··· RAW DATA
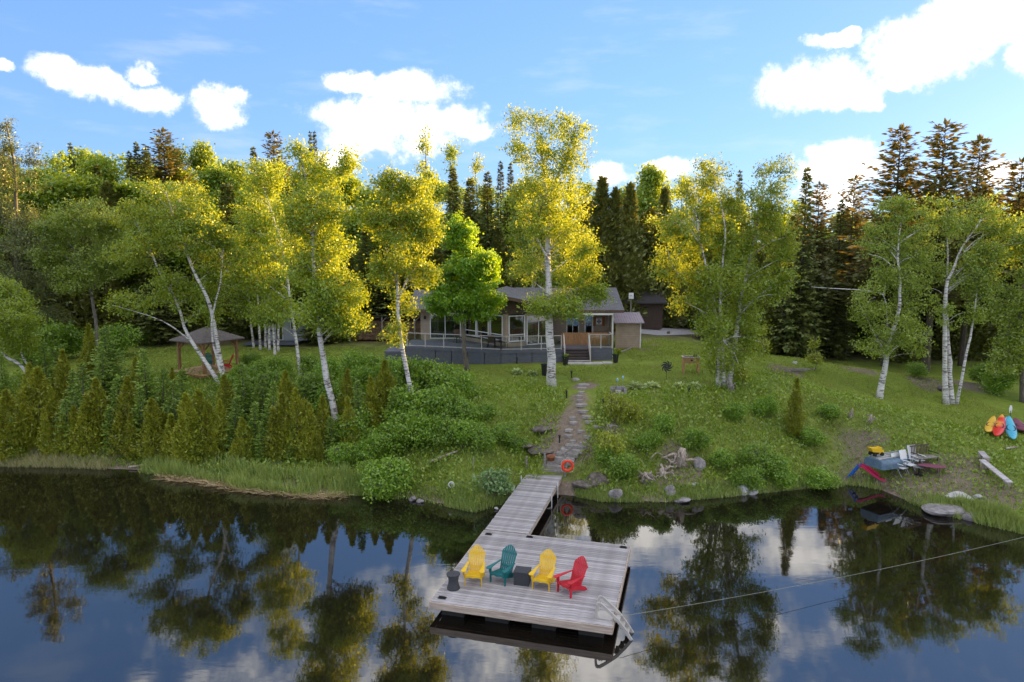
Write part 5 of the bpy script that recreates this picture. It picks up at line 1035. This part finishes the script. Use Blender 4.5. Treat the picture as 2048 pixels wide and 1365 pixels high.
p = g(575, 694); t = thing('small_cabin', 'small pale grey cabin half hidden behind the six birch trunks', 'cabin', (p[0], p[1] + 3, p[2])); X0 = p[0]; Y0 = p[1] + 2; Z0 = p[2]
wall('wall', (X0 - 2.6, Y0), (X0 + 1.2, Y0), Z0 + .3, Z0 + 2.7, M_cabin, [(.9, 1.6, Z0 + .3, Z0 + 2.3), (2.3, 3.2, Z0 + 1.3, Z0 + 2.2)], t, .2); window((X0 - 2.6, Y0), (X0 + 1.2, Y0), 2.33, 3.17, Z0 + 1.33, Z0 + 2.17, parent=t); window((X0 - 2.6, Y0), (X0 + 1.2, Y0), .94, 1.56, Z0 + .35, Z0 + 2.26, parent=t, name='door')
wall('wall', (X0 + 1.2, Y0), (X0 + 1.2, Y0 + 3), Z0 + .3, Z0 + 2.7, M_cabin, (), t, .2); wall('wall', (X0 - 2.6, Y0 + 3), (X0 - 2.6, Y0), Z0 + .3, Z0 + 2.7, M_cabin, (), t, .2)
plane_roof('roof', [(X0 - 2.9, Y0 - .4, Z0 + 2.7), (X0 + 1.5, Y0 - .4, Z0 + 2.7), (X0 + 1.5, Y0 + 3.3, Z0 + 3.3), (X0 - 2.9, Y0 + 3.3, Z0 + 3.3)], M_cabin, .1, t); MB().box((X0 - 1.6, Y0 - 1.1, Z0 + .22), (4.6, 2.0, .14)).build('platform', M_deckblue, t, world=True)

# deck furniture
def patio_chair(label, x, y, rz):
    t = thing('patio_chair', label, 'chair', (x, y, 4.482), rz)
    MB().box((0, 0, .42), (.48, .46, .03)).build('seat', M_black, t); MB().box((0, .25, .72), (.47, .03, .55), Matrix.Rotation(R(-12), 3, 'X')).build('backrest', M_brown, t)
    for a in (-1, 1):
        for b in (-1, 1): MB().tube([(a * .22, b * .2, .42), (a * .25, b * .25, 0)], .014, 6).build('leg', M_black, t)
        MB().tube([(a * .25, -.22, .0), (a * .26, -.22, .62), (a * .26, .24, .64)], .014, 6).build('arm', M_black, t)
patio_chair('dark patio chair at the left side of the deck table', -2.0, 49.6, R(80)); patio_chair('dark patio chair in front of the deck table', -1.5, 48.85, R(180)); patio_chair('dark patio chair at the right side of the deck table', -.55, 48.75, R(-90)); patio_chair('dark patio chair alone behind the maple trunk on the deck', -4.1, 51.6, R(30))
t = thing('patio_table', 'dark round table on the deck at the angled windows', 'table', (-1.25, 49.4, 4.482)); MB().lathe([(.0, .70), (.5, .70), (.5, .73), (.0, .735)], 20).build('table_top', M_black, t); MB().lathe([(.28, 0), (.05, .04), (.04, .7)], 12).build('pedestal', M_black, t)
def tall_pot(label, px, py, h=.62, plant=True):
    p = g(px, py); t = thing('planter_pot', label, 'planter', tuple(p)); MB().lathe([(.15, 0), (.22, h), (.245, h), (.25, h - .05), (.245, h + .01), (.2, h - .04)], 4).build('pot', M_black, t); MB().lathe([(0, h - .06), (.19, h - .055)], 8).build('earth', M_soil, t)
    if plant:
        rs = np.random.RandomState(int(px)); n = 60; obj('foliage', leaf_mesh('foliage', rs.normal(0, .07, (n, 3)) + np.array([0, 0, h - .02]), upleaf(rs, n, .8), rand_dirs(rs, n), .16, .07, L_shrub), None, t)
tall_pot('tall black planter at the left of the thick birch trunk', 1089, 752, .75, False); tall_pot('black planter at the left foot of the deck stairs', 1131, 731); tall_pot('black planter at the right corner of the porch', 1231, 726)
# flower bed edging at the lean-to
for i, (a, b) in enumerate((((1236, 708), (1252, 702)), ((1253, 702), (1270, 693)), ((1271, 692), (1282, 684)))):
    p, q = g(*a), g(*b); solo('edging_log', MB().tube([p + [0, 0, .05], q + [0, 0, .05]], .08, 8), M_greywood, ['lowest', 'middle', 'topmost'][i] + ' of three edging logs round the bed by the lean-to', 'log', tuple(p))
def hosta(label, px, py, r, m=None):
    p = g(px, py); rs = np.random.RandomState(int(px)); r = r * 1.25; n = 150; a = rs.uniform(0, 6.28, n); e = rs.uniform(.25, 1.2, n); D = np.stack([np.cos(a) * np.cos(e), np.sin(a) * np.cos(e), np.sin(e)], -1); rad = r * rs.uniform(.3, .8, n)[:, None]
    me = leaf_mesh('leaves', D * rad * np.array([1, 1, .8]), D + np.array([0, 0, -.5]), np.stack([np.zeros(n), np.zeros(n), np.ones(n)], -1) + rs.normal(0, .3, (n, 3)), rs.uniform(.16, .26, n), rs.uniform(.10, .15, n), m or L_hosta)
    t = thing('hosta', label, 'plant', tuple(p)); obj('leaves', me, None, t); st = MB()
    for k in range(14): st.tube([(0, 0, -.03), tuple(D[k] * rad[k])], .008, 3, False)
    st.build('stems', L_shrub, t)
for px, py, r, lab in ((1271,778,.42,'white-edged hosta next to the stone ornament'),(1303,777,.42,'white-edged hosta second right of the stone ornament'),(1359,778,.34,'white-edged hosta third in the lawn-edge row'),(1387,777,.36,'white-edged hosta at the right end of the lawn-edge row'),(1034,748,.30,'small pale hosta near the deck skirting, left one'),(1065,751,.26,'small pale hosta nearer the thick birch trunk')): hosta(lab, px, py, r)
hosta('green leafy plant below the heat pump', 1246, 696, .42, L_lime); hosta('bright leafy plant at the porch corner bed', 1232, 708, .40, L_lime)
def path_light(label, px, py, h=.42):
    p = g(px, py); t = thing('path_light', label, 'garden light', tuple(p)); MB().tube([(0, 0, -.1), (0, 0, h * .7)], .035, 8).build('stake', M_black, t); MB().lathe([(.05, h * .6), (.055, h * .9), (.10, h * .92), (.03, h)], 10).build('lamp_head', M_black, t); MB().lathe([(.045, h * .66), (.052, h * .86)], 10).build('lens', M_alu, t)
for lab, px, py, h in (('black path light left of the stepping stones', 1133, 797, .45), ('black path light right of the thick birch trunk', 1143, 756, .45), ('small dark path light by the yellow-green shrub', 1206, 812, .36), ('dark path light at the bottom of the stone path', 1119, 887, .42), ('tall black light standing in front of the deck skirting', 1034, 729, .50), ('slim dark light below the right end of the hosta row', 1378, 795, .55)): path_light(lab, px, py, h)
# wind spinner
p = g(1332, 777); c = at(1332, 733, p[1]); h = c[2] - p[2]; t = thing('wind_spinner', 'black metal wind spinner on a thin pole in the lawn', 'wind spinner', tuple(p)); MB().tube([(0, 0, -.1), (0, 0, h)], .012, 6).build('pole', M_black, t)
for k in range(8):
    a0 = k * .7854; mb = MB(); pts = [(s_ * .33 * math.cos(a0 + 1.6 * s_), -.04, h + s_ * .33 * math.sin(a0 + 1.6 * s_)) for s_ in np.linspace(.12, 1, 8)]
    for i in range(7): mb.bar(pts[i], pts[i + 1], .05, .075 * math.sin(math.pi * (i + .8) / 7.6) + .012)
    mb.build('blade', M_black, t)
MB().lathe([(.0, -.02), (.05, 0), (0, .02)], 10, (0, 0, 0)).build('hub', M_black, t).location = (0, -.05, h)
# raised planter
p = g(1381, 746); t = thing('raised_planter', 'pine raised planter box on four legs in the lawn', 'planter box', tuple(p), R(-6)); t.scale = (1.15, 1.15, 1.15)
for x in (-.40, .40):
    for y in (-.22, .22): MB().box((x, y, .45), (.085, .085, .96)).build('leg', M_planter, t)
for y in (-.25, .25):
    for k in range(3): MB().box((0, y, .62 + .112 * k), (.86, .028, .106)).build('side_board', M_planter, t)
for x in (-.43, .43): MB().box((x, 0, .73), (.028, .47, .33)).build('end_board', M_planter, t)
for s_ in (-1, 1): MB().bar((s_ * .38, -.275, .86), (0, -.275, .60), .022, .05, (0, 1, 0)).build('brace', M_planter, t)
MB().box((0, 0, .84), (.82, .44, .03)).build('earth', M_soil, t); MB().box((0, -.275, .74), (.09, .02, .09), Matrix.Rotation(R(45), 3, 'Y')).build('diamond', M_black, t)
for y in (-.26, .26): MB().box((0, y, .905), (.98, .085, .025)).build('rim', M_rail, t)
for x in (-.45, .45): MB().box((x, 0, .905), (.085, .43, .025)).build('rim', M_rail, t)
rs = np.random.RandomState(4); obj('seedling', leaf_mesh('seedling', rs.normal(0, .04, (40, 3)) + np.array([.22, .1, .9]), upleaf(rs, 40, .6), rand_dirs(rs, 40), .14, .06, L_spruce), None, t)
# stone ornament
p = g(1237, 788); t = thing('stone_ornament', 'weathered stone basin with pale glass stakes on the lawn edge', 'garden ornament', tuple(p), R(-10)); rr = random.Random(3)
for x, y, w, d_, h in ((-.38, .15, .16, .6, .34), (.38, .15, .16, .6, .30), (0, .42, .7, .14, .38), (-.05, -.22, 1.0, .18, .12)): MB().box((x, y, h / 2 - .03), (w, d_, h)).build('stone_slab', M_rock, t)
MB().rock((.1, .15, .08), (.25, .2, .12), rr).build('stone_slab', M_darkrock, t, True); MB().box((-.02, -.1, .1), (.3, .1, .24)).build('stone_slab', M_palerock, t)
for x, y, h in ((-.08, .2, .72), (.22, .3, .85)): mb = MB(); mb.tube([(x, y, 0), (x, y, h)], .010, 5); mb.build('stake', M_metal, t); MB().lathe([(.01, 0), (.05, .05), (.055, .14), (.015, .2)], 8, (x, y, h - .06)).build('glass_top', M_sky, t, True)

# ---------------------------------------------------------------- gazebo and left lawn
p = g(419, 747); gzb = thing('gazebo', 'timber gazebo with square shingled hip roof on the left lawn', 'gazebo', tuple(p), R(-30)); S = 1.42; zf = .32
MB().box((0, 0, zf - .16), (3.6, 3.6, .16)).build('platform_frame', M_gazebo, gzb)
for k in range(25): MB().box((-1.84 + .147 * (k + .5), 0, zf - .062), (.137, 3.66, .032)).build('deck_board', M_gazdeck, gzb)
for x in (-1, 1):
    for y in (-1, 1):
        X_, Y_ = x * (S - .1), y * (S - .1); MB().box((X_, Y_, zf + .97), (.16, .16, 2.02)).build('post', M_gazebo, gzb)
        MB().bar((X_, Y_, zf + 1.45), (X_ - x * .5, Y_, zf + 1.93), .08, .08).build('knee_brace', M_gazebo, gzb); MB().bar((X_, Y_, zf + 1.45), (X_, Y_ - y * .5, zf + 1.93), .08, .08).build('knee_brace', M_gazebo, gzb)
for s_ in (-1, 1): MB().box((0, s_ * (S - .1), zf + 2.04), (2 * S + .2, .1, .17)).build('beam', M_gazebo, gzb); MB().box((s_ * (S - .1), 0, zf + 2.05), (.1, 2 * S - .34, .16)).build('beam', M_gazebo, gzb)
e = S + .32; zr = zf + 2.12
for k in range(4):
    a = k * 1.5708; rot = lambda x, y: (x * math.cos(a) - y * math.sin(a), x * math.sin(a) + y * math.cos(a)); P_ = [(*rot(-e, -e), zr), (*rot(e, -e), zr), (*rot(.12, -.12), zr + .80), (*rot(-.12, -.12), zr + .80)]; MB().extrude(P_, (0, 0, -.07)).build('roof_face', M_gazroof, gzb)
MB().lathe([(.2, zr + .78), (.16, zr + .86), (.0, zr + .90)], 4).build('roof_cap', M_gazroof, gzb)
q = Vector(p) + Vector((-.35, .6, zf - .045)); adirondack('blue-green slatted chair standing inside the gazebo', M_teal, q, R(20), 1.0); q = Vector(p) + Vector((1.0, .5, zf - .045)); adirondack('red slatted chair standing inside the gazebo', M_red, q, R(-60), 1.0)
p = g(125, 752); t = thing('lumber_pile', 'small pile of grey boards on the left lawn', 'lumber', tuple(p))
for k in range(6): MB().box((.05 * k, .16 * k - .3, .06 + .05 * (k % 2)), (2.3, .14, .04)).build('board', M_greywood, t)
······
### STATED PROBLEM
Copy nothing but the lines from the first one in the listing through the line with "plane_roof('roof', [(X0 - 2.9, Y0", and omit the pictures.

### EXERCISE RESULT
Write part 5 of the bpy script that recreates this picture. It picks up at line 1035. This part finishes the script. Use Blender 4.5. Treat the picture as 2048 pixels wide and 1365 pixels high.
p = g(575, 694); t = thing('small_cabin', 'small pale grey cabin half hidden behind the six birch trunks', 'cabin', (p[0], p[1] + 3, p[2])); X0 = p[0]; Y0 = p[1] + 2; Z0 = p[2]
wall('wall', (X0 - 2.6, Y0), (X0 + 1.2, Y0), Z0 + .3, Z0 + 2.7, M_cabin, [(.9, 1.6, Z0 + .3, Z0 + 2.3), (2.3, 3.2, Z0 + 1.3, Z0 + 2.2)], t, .2); window((X0 - 2.6, Y0), (X0 + 1.2, Y0), 2.33, 3.17, Z0 + 1.33, Z0 + 2.17, parent=t); window((X0 - 2.6, Y0), (X0 + 1.2, Y0), .94, 1.56, Z0 + .35, Z0 + 2.26, parent=t, name='door')
wall('wall', (X0 + 1.2, Y0), (X0 + 1.2, Y0 + 3), Z0 + .3, Z0 + 2.7, M_cabin, (), t, .2); wall('wall', (X0 - 2.6, Y0 + 3), (X0 - 2.6, Y0), Z0 + .3, Z0 + 2.7, M_cabin, (), t, .2)
plane_roof('roof', [(X0 - 2.9, Y0 - .4, Z0 + 2.7), (X0 + 1.5, Y0 - .4, Z0 + 2.7), (X0 + 1.5, Y0 + 3.3, Z0 + 3.3), (X0 - 2.9, Y0 + 3.3, Z0 + 3.3)], M_cabin, .1, t); MB().box((X0 - 1.6, Y0 - 1.1, Z0 + .22), (4.6, 2.0, .14)).build('platform', M_deckblue, t, world=True)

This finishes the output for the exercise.